In The Wolf of Snow Hollow, Being a Good Guy Is a Beast of a Job

Take the genre out of Jim Cummings’ The Wolf of Snow Hollow and what’s left is a movie that’s functionally similar to Thunder Road, his 2018 comedy-drama about a cop wading through divorce and the passing of his mother. Both take place off the beaten path, both orbit around a down-on-his-luck lawman struggling in his job and his role as a dad, and both find pitched hilarity in uncomfortable, tragic circumstances.
Separating them is the not-small matter of lycanthropy. The element’s effect affords viewers a new lens for appreciating werewolves while letting Cummings expand on the themes explored in Thunder Road.
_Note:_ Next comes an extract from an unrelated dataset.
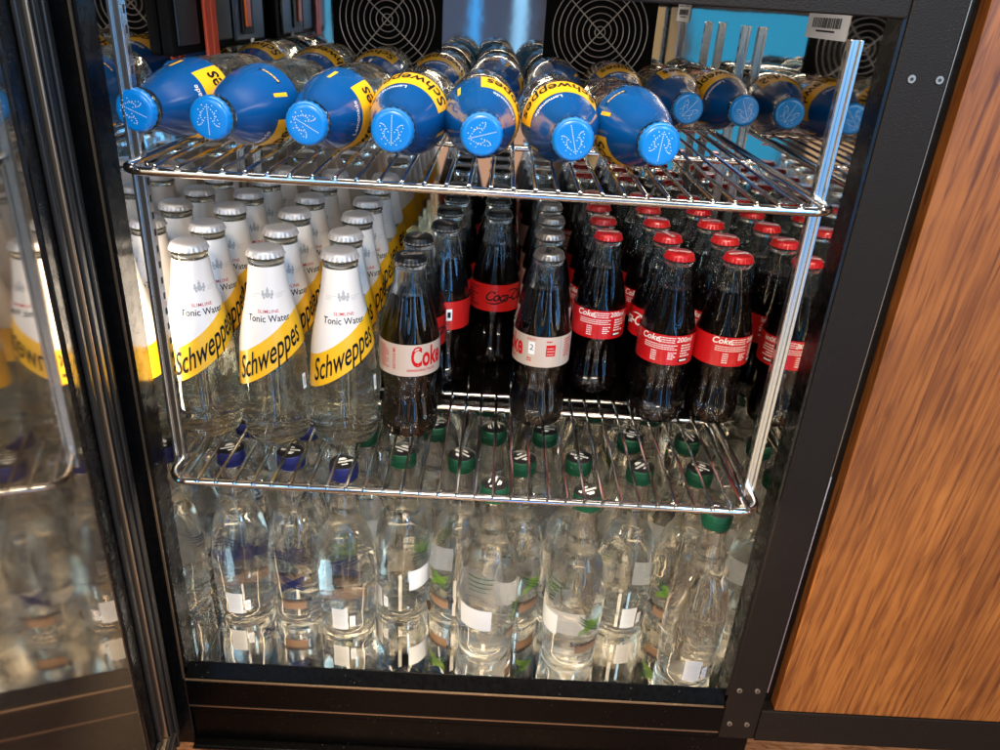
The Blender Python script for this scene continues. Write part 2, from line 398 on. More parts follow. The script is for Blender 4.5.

Maybe this is the course the rest of his career will take: cops and vampires, cops and zombies, cops and mummies, endlessly searching for harmony in sadness and shock. Regardless, the mix of Cummings’ recursive interests and monster-within-man tropes makes for viscerally pleasing viewing.
Snow Hollow police officer John Marshall (Cummings) unsteadily balances Alcoholics Anonymous meetings with the travails of raising his teen daughter, Jenna (Chloe East), looking after his ailing father, Hadley (Forster), maintaining diplomatic relations with his ex, and keeping a lid on his volcanic temper. When a woman (Annie Hamilton) is torn to shreds on a weekend visit to John’s ski resort hometown, just moments before her boyfriend (Jimmy Tatro) planned to propose to her, John stretches to his limits and beyond in his pursuit of the killer, who everyone concludes with baffling swiftness is a werewolf rather than a man. His peers’ and subordinates’ stumblebum character and the ass-backwardness of Snow Hollow itself act like gasoline as is. The consensus that the town is under attack from a mythical creature is the straw that makes the vein in John’s neck go taut with anger.
Cummings plays a reasonable “both sides” game here: John has reasons good and bad for blowing up at Snow Hollow’s coroner, at his left-hand officer Julia Robinson (Riki Lindhome), occasionally at Jenna, and usually at Hadley. Hadley is not only stubborn as an ox, he’s also Snow Hollow’s sheriff, and his heart’s in such bad shape that most of his duties fall on John’s shoulders. Worse, nobody in town respects the cops, showing their disdain when possible. The townsfolk’s collective contempt for their police force may be Cumming’s acknowledgement that as of right now, most of his audience likely has little goodwill for the police, either, yet in the writing and acting, he keeps John sympathetic. He’s a hothead and an asshole, but he has a growing pile of unenviable personal troubles plus seven feet of fanged hell tearing people up in his sleepy hamlet. A monk would snap under that much strain.